Les propositions que nous avons présentées se situent dans le prolongement des travaux de Paul Boccara sur les outils de gestion alternatifs à la rentabilité capitaliste. Elles devraient déboucher sur une normalisation qui les précisent et qui les rendent opérationnelles.
Mais il ne suffit pas de développer une nouvelle vision de l’entreprise et de nouveaux modèles comptables. Encore faut-il les traduire en normes susceptibles de produire les indicateurs de performance correspondant aux nouveaux objectifs assignés aux entreprises. Cela suppose une validation institutionnelle de l’information sociale et environnementale.
Comment parvenir à s’entendre sur les indicateurs susceptibles de l’exprimer et se doter d’outils normatifs pour les mesurer ? La mission est à la fois technique et politique. Cela implique de démocratiser les espaces institutionnels stratégiques où se jouent pour le moment la fabrication des normes comptables par les seuls maîtres des « codes du capital » (experts de la comptabilité, avocats, banquiers et politiques) et de donner la possibilité aux citoyens d’investir les lieux de pouvoir afin de décider du « bien commun »[3]. Pour cela, il ne faut pas enfermer les espaces de délibération à l’intérieur des seules unités de production. Cela suppose au contraire de concevoir des formes institutionnelles méso et macro sociales qui soient à même de définir les niveaux de salaires dans les entreprises mais également les choix d’orientation des investissements ou les niveaux de qualification.

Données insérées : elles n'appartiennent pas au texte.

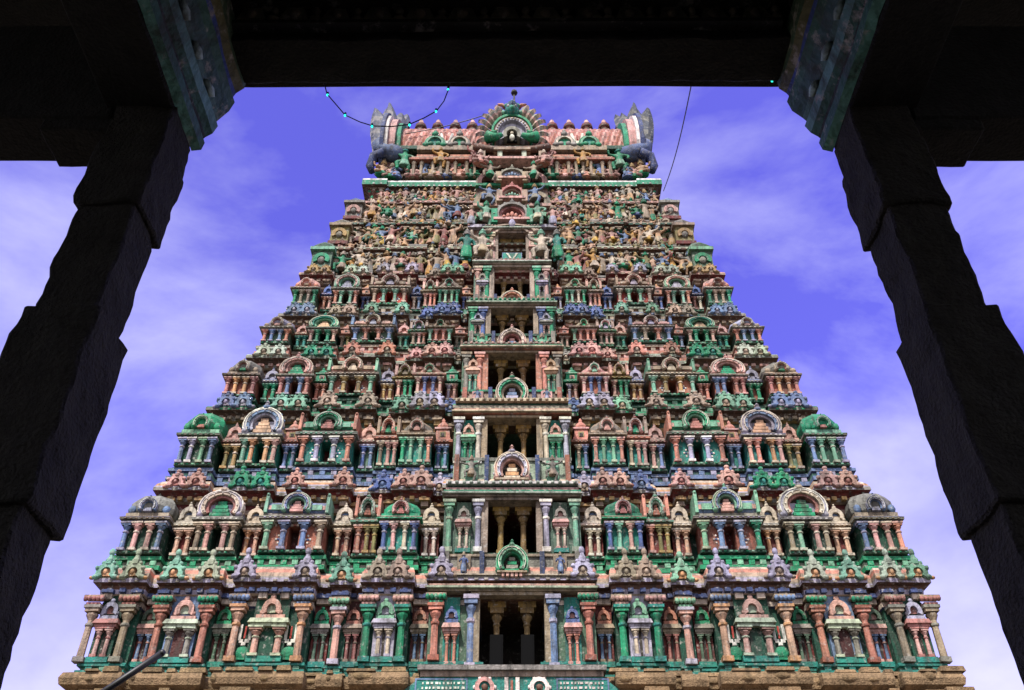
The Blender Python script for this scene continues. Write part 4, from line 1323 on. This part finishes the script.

Le bien commun ne se confond pas avec un « optimum financier » mais relève d’une efficacité indissociablement économique, sociale et écologique globale. La question des normes comptables devrait être instruite et débattue par des citoyens éduqués au goût de la vérité et aux modes de délibération pour faire émerger une intelligence collective irréductible au capital.
Il s’agit de concevoir un autre code que celui du capital qui « remettrait le droit des entreprises, des marchés et de la finance au service de l’intérêt commun »[4].
Bibliographie
Bachet Daniel, Reconstruire l’entreprise pour émanciper le travail, UPPR, 2019.
Boccara Paul, Intervenir dans les gestions avec de nouveaux critères, Messidor, éditions sociales, 1985.
Boccara Frédéric, Les PME/TPE et le financement de leur développement pour l’emploi et l’efficacité, Les éditions des Journaux Officiels, mai 2017.
Durand Denis, « De la crise de l’entreprise aux nouveaux critères de gestion : tour d’horizon des propositions en présence », Économie et Politique, mars-avril 2018, n° 764-765.
Durand Denis, Sept leviers pour prendre le pouvoir sur l’argent, Éditions du Croquant, 2017.
Mansouri-Guilani Nasser, 10 propositions pour sortir de la crise, éditions de l’Atelier, 2009.
Pistor Katharina, Le code du capital, comment la loi fabrique la richesse capitaliste et les inégalités, Seuil, 2023.
Toulouse Jean-Michel, La démocratie ne peut pas être « représentative » ! La démocratie directe délibérative : bilan et perspectives, L’Harmattan, 2022.
Toulouse Jean-Michel, Quelle démocratie délibérative ? La démocratie directe délibérative : bilan et perspectives, L’Harmattan, 2022.
[1] Sept leviers pour prendre le pouvoir sur l’argent, Editions du Croquant, 2017.
[2] Ou du conseil de surveillance comme en Allemagne.
[3] Pour des propositions de démocratisation de l’élaboration de la décision politique, tant au niveau des entreprises qu’au niveau sociétal, voir les derniers ouvrages de Jean-Michel Toulouse cités dans la bibliographie.
[4] Katharina Pistor, Le code du capital, comment la loi fabrique la richesse capitaliste et les inégalités, Seuil, 2023.